The problem with this laudable aim is that French popular music at its most commercial is about as distinctively French as a Benetton sweatshirt. The big stars at this year's Francofolies - the early Eighties top rocker Charlelie Couture, the current Swiss favourite Stephan Eicher, the perennial Jacques Higelin - play what is essentially international rock with French lyrics.

This still leaves a good deal of ground however for more individual material. Regionalism provides one avenue. The Basque singer Peio Serbielle's overblown rock ballads opened the week's concert, and on a twilight evening toward the end a substantial frisson was supplied by the ancient Corsican choral harmony singing of the Nouvelles Polyphonies Corses.

Most interesting, however, is the continuing return to fashion of France's earlier 20th-century popular musical heritage. This involves accordions sprouting here, there and everywhere including (as a sort of hedged bet), in the line-ups of the Franco-Spanish singers Malou and Nilda Fernandez. It also involves a crop of artists - the arcane, intellectual group Dora Lou, the humorous Chanson Plus Bifluoree, the flamboyantly camp Jean Guidoni - re-creating in spirit and in letter the repertoire of the great stars, from Piaf and Trenet to Greco and Gainsbourg. Piaf's protege Charles Aznavour himself starred on the fourth night, and much admiring comment was passed on his immaculate phrasing and the swing of his delivery.

Of all the great French singer- songwriters, none combined the key quality of chanson, its exultation of the lyric, with inventive and eclectic music better than Serge Gainsbourg. Two years after his death, he is rapidly approaching deification. Jane Birkin, his former companion and leading interpreter, and a French star by adoption, had announced that her show at Francofolie would be her last, as she saw no point in continuing in the absence of her mentor and sole songwriter.

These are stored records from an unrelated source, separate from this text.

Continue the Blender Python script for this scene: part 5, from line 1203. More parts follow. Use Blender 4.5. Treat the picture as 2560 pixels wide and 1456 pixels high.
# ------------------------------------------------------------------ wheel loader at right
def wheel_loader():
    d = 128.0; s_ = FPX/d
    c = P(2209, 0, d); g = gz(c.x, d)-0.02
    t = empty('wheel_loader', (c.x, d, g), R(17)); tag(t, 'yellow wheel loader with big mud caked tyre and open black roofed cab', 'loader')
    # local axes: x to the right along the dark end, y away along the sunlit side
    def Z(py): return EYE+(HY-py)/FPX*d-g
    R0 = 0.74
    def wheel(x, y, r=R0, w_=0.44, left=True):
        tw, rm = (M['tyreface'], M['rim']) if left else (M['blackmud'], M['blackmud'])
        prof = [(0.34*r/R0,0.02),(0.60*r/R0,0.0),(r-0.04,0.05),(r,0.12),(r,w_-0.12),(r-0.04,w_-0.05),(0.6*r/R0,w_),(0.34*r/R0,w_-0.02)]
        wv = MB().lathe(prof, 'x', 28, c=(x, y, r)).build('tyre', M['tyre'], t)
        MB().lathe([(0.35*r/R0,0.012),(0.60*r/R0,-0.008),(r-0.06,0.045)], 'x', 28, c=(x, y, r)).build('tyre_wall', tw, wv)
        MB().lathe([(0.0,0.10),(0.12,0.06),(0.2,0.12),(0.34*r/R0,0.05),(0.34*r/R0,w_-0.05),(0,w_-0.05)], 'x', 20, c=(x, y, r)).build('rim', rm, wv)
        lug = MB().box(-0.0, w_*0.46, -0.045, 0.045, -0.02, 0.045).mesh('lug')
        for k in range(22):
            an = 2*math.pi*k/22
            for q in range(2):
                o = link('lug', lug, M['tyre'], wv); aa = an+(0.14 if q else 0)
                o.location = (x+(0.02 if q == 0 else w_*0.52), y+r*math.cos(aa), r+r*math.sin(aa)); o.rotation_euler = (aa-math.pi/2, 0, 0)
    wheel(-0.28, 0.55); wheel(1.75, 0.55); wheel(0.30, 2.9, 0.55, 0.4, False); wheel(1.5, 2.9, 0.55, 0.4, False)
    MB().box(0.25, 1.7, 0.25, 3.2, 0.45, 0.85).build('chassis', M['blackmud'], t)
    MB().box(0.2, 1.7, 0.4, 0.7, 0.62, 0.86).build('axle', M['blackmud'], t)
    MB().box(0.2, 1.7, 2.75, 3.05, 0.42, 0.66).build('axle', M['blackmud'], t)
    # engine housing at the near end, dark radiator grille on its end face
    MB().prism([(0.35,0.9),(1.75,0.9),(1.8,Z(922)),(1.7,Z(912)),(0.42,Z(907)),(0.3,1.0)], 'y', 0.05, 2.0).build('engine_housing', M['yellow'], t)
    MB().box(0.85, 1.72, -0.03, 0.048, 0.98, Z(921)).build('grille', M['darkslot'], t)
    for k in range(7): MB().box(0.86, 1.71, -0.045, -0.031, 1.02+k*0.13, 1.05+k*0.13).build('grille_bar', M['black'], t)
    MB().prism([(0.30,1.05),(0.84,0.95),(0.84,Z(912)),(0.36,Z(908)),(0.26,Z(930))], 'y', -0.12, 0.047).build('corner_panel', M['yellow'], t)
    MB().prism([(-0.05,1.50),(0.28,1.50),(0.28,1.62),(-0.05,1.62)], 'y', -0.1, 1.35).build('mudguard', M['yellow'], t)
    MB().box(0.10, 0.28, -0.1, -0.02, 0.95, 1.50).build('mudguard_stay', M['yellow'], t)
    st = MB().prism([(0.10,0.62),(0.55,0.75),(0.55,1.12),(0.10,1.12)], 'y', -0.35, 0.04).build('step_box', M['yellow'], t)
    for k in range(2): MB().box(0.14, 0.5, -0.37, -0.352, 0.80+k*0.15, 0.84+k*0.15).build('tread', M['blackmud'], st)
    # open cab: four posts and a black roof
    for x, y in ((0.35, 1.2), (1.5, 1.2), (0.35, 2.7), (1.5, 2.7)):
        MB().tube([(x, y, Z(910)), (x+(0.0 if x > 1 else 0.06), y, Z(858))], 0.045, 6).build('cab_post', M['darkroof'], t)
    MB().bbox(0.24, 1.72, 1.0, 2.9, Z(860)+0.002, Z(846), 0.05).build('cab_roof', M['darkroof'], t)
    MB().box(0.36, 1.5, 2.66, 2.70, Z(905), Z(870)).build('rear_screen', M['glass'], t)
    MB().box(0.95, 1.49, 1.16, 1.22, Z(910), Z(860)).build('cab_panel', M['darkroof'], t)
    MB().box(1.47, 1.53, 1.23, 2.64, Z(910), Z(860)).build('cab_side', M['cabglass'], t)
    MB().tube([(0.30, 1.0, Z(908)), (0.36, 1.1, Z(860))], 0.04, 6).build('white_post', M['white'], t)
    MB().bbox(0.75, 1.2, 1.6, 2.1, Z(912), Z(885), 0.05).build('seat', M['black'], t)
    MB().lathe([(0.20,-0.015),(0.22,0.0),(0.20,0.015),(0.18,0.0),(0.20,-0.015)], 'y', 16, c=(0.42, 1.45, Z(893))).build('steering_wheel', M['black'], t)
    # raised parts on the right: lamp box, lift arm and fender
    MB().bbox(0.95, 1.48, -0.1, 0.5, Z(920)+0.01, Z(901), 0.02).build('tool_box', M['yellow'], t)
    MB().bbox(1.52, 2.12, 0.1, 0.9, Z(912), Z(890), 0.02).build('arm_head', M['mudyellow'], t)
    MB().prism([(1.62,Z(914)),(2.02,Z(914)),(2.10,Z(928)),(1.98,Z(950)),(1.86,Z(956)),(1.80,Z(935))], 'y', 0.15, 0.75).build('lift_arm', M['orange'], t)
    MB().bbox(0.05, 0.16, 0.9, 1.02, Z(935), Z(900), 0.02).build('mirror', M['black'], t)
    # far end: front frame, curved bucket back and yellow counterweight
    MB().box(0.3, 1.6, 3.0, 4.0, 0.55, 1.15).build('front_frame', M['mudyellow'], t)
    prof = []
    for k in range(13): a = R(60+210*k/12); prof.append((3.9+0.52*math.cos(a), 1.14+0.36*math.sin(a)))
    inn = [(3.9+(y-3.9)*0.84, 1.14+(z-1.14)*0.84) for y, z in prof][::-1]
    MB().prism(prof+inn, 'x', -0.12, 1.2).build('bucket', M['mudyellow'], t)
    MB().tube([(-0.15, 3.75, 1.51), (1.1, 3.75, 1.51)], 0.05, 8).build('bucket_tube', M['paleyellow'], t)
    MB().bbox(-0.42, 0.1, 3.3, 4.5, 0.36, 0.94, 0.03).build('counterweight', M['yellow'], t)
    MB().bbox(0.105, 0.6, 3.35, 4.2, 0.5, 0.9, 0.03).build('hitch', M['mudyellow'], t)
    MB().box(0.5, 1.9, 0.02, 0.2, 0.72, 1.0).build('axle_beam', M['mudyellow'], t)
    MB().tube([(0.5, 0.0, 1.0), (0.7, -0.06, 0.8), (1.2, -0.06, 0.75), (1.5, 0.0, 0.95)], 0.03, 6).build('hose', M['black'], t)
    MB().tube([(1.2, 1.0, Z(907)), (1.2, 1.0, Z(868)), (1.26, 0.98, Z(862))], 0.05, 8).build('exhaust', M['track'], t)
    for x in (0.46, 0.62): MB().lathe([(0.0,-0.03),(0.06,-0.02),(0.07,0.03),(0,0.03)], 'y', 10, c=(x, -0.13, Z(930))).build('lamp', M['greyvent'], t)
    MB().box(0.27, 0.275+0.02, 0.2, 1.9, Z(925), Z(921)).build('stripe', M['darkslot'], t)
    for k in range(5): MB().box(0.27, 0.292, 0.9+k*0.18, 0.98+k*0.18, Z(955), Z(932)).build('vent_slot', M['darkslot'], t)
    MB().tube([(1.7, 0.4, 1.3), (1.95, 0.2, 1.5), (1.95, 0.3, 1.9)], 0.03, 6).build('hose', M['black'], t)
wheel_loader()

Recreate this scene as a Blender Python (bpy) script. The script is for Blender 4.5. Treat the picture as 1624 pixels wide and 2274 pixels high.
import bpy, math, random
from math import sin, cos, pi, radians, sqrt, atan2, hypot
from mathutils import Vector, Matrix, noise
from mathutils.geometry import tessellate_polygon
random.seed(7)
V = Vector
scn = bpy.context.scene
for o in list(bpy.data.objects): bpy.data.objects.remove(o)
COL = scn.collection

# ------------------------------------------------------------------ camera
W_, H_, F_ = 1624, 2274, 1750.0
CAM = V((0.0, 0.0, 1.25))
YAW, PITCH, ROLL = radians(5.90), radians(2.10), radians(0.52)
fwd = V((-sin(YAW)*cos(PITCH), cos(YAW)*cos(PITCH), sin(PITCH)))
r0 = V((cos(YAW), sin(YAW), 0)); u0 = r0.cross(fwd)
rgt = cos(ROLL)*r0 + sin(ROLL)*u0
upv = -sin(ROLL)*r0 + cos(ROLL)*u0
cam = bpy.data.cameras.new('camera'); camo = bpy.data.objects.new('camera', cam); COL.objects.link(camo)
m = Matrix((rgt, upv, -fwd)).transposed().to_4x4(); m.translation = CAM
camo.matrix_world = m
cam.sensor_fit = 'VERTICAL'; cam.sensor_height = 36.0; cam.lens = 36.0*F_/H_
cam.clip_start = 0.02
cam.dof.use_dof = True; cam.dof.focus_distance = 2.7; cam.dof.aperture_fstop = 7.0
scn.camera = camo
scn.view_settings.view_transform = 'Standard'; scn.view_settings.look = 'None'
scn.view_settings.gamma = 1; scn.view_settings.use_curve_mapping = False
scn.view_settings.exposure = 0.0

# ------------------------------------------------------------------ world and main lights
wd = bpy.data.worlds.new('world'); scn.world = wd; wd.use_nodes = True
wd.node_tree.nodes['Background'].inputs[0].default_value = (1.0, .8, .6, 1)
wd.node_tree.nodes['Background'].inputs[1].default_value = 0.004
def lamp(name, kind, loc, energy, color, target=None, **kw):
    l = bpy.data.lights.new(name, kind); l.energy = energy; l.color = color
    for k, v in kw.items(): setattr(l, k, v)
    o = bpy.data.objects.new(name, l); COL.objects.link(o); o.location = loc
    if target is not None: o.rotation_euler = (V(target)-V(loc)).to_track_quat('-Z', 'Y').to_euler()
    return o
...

In jeans and plimsolls, sipping warm water, Birkin looked disconcertingly fragile and distracted at a press conference before her show. Ten minutes in her presence illuminated the vehement response of a (female) music critic I had asked earlier about Birkin's reputation in France: 'Mais on l'adore, on l'aime, meme' - 'We're crazy about her, we love her even'. Birkin's simplicity and honesty, and her devotion to the memory of Gainsbourg, are what endear her to the French, as well as her slight, gamine voice (far better live than on record), a highly distinctive vehicle for the songs. Screams, endless applause, flowers and recall after recall greeted Birkin's set, which ended with the haunting 'Je suis venu te dire que je m'en vais' ('I've come to tell you I'm leaving').

Offshoot Francofolies festivals are now established in Quebec and Bulgaria, and both countries sent contingents to La Rochelle. Canada's delegation included Francophile rock stars major (the much vaunted but rather bland Luc de Larochelliere) and minor (the Quebec independentist group French B) as well as new wave singer-songwriters such as Dan Bigras. After a lull of a decade since the Quebec independence referendum of 1981 stopped political individualism in its tracks, a new generation of text- centred performers, led by Richard Desjardins, is creating music which combines in an organic and convincing manner the best of American blues-tinged vitality and French lyricism. Bigras, a seasoned graduate of the bars and clubs of Montreal's Latin Quarter, sang a selection of his own songs as well as material by spiritual forebears such as Leo Ferre.

The Bulgarian-French connection is less evident - indeed, musically non-existent - but as personified by the elderly rocker Georgi Minchev and his group, it supplied a highly competent and enjoyable hour of energetic rock'n'roll, with lead guitar courtesy of one M Pierre, a dead ringer for Norman Tebbit (Minchev himself looked remarkably like Sir Richard Attenborough).